### Request
Write out every line exactly, from the start of the records below to the line with "C = bpy.context.scene.collection", and stop there. Don't write out the pictures.

(3D scene scripts)

** Start **

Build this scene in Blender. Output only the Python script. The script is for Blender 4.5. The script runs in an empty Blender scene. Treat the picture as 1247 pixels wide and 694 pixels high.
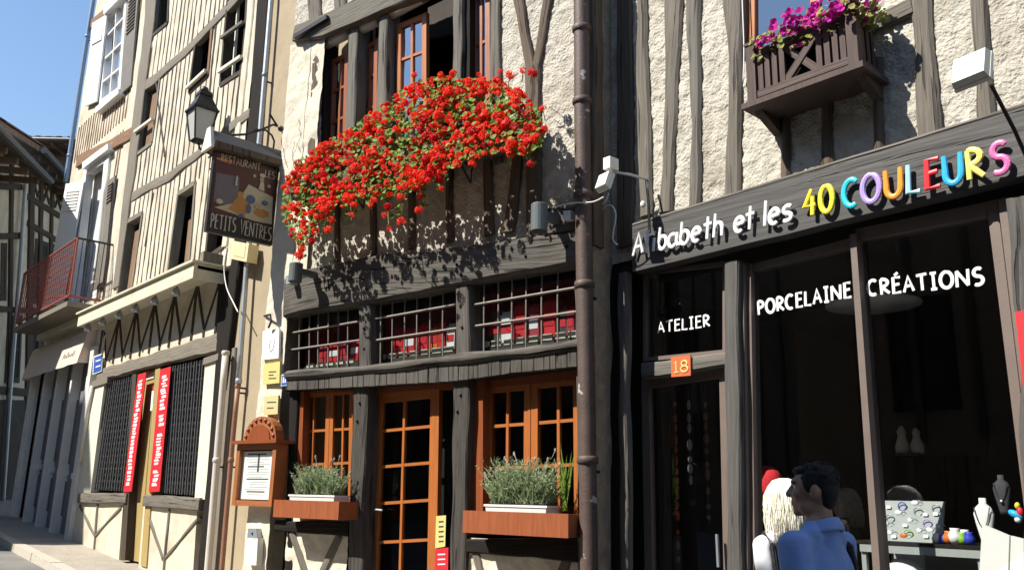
import bpy, bmesh, math, random
from mathutils import Vector as V, Matrix, noise
random.seed(7)
R = random.random
def U(a, b): return a + (b - a) * random.random()
C = bpy.context.scene.collection

# ------------------------------------------------------------------ camera
F = 1052.0; CX, CY = 623.5, 347.0             # focal length and centre of the photograph, in its pixels
CAM = V((0, 0, 1.6))
upc = V((97, 4247, -F)).normalized()          # zenith seen from the camera
def horizon(px): return CY - (F * upc.z - (px - CX) * upc.x) / upc.y
def camdir(px, py): return V((px - CX, CY - py, -F))
_L = camdir(-350, horizon(-350)).normalized() # direction in which the street's facades recede
_X = -_L; _Y = upc.cross(_X)
ROT = Matrix((_X, _Y, upc))                   # camera axes -> world (X along the street, Y into the facades, Z up)
cam = bpy.data.objects.new('camera', bpy.data.cameras.new('camera'))
C.objects.link(cam)
cam.data.sensor_width = 36; cam.data.sensor_fit = 'HORIZONTAL'; cam.data.lens = F / 1247 * 36
cam.data.clip_start = 0.05; cam.data.clip_end = 3000
cam.matrix_world = Matrix.Translation(CAM) @ ROT.to_4x4()
sc = bpy.context.scene
sc.camera = cam
# ------------------------------------------------------------------ light
SUN = V((0.42, 1.0, -1.22)).normalized()      # the way the sunlight travels
world = bpy.data.worlds.new('World'); sc.world = world; world.use_nodes = True
nt = world.node_tree; nt.nodes.clear()
sky = nt.nodes.new('ShaderNodeTexSky'); sky.sky_type = 'NISHITA'; sky.sun_disc = False
sky.sun_elevation = math.asin(-SUN.z); sky.sun_rotation = math.atan2(-SUN.x, -SUN.y)
sky.air_density = 1.3; sky.dust_density = 0.1; sky.ozone_density = 3.0; sky.altitude = 300
bg = nt.nodes.new('ShaderNodeBackground'); bg.inputs['Strength'].default_value = 0.108
out = nt.nodes.new('ShaderNodeOutputWorld')
nt.links.new(sky.outputs[0], bg.inputs[0]); nt.links.new(bg.outputs[0], out.inputs[0])
sl = bpy.data.lights.new('sun', 'SUN'); sl.energy = 5.0; sl.angle = math.radians(0.53); sl.color = (1, 0.95, 0.86)
so = bpy.data.objects.new('sun', sl); C.objects.link(so)
so.rotation_euler = SUN.to_track_quat('-Z', 'Y').to_euler()
sc.view_settings.view_transform = 'Standard'; sc.view_settings.look = 'None'
sc.view_settings.exposure = 0.78; sc.view_settings.gamma = 1
sc.cycles.max_bounces = 7; sc.cycles.transparent_max_bounces = 12
try: sc.cycles.use_denoising = True
except Exception: pass

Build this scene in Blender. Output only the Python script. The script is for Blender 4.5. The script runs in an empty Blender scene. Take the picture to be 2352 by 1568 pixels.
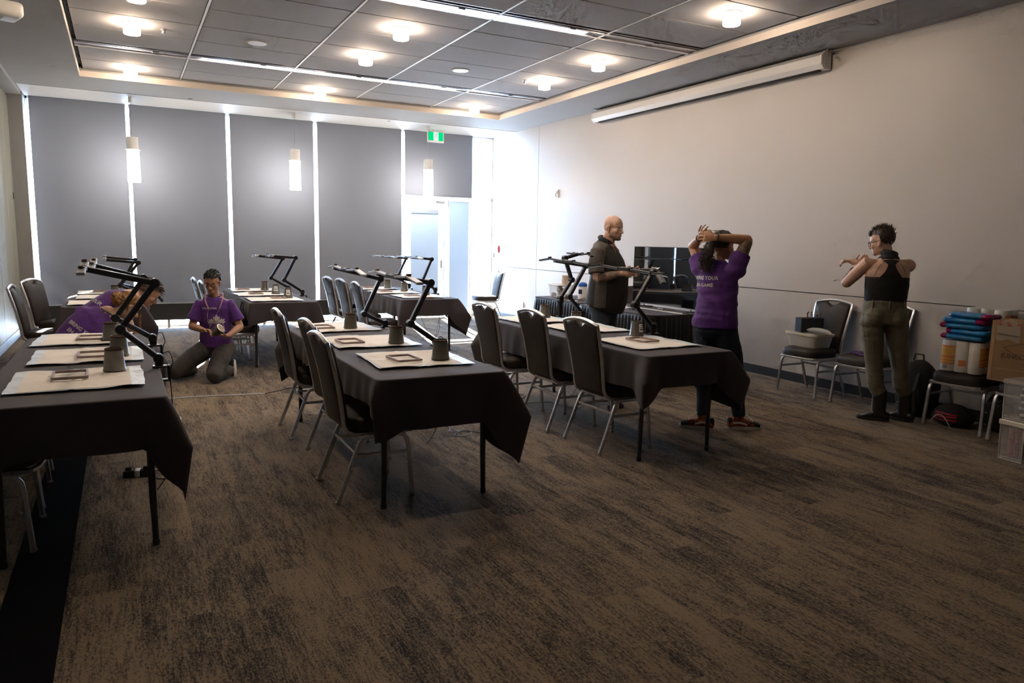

** End **

### Reply to the task
Build this scene in Blender. Output only the Python script. The script is for Blender 4.5. The script runs in an empty Blender scene. Treat the picture as 1247 pixels wide and 694 pixels high.
import bpy, bmesh, math, random
from mathutils import Vector as V, Matrix, noise
random.seed(7)
R = random.random
def U(a, b): return a + (b - a) * random.random()
C = bpy.context.scene.collection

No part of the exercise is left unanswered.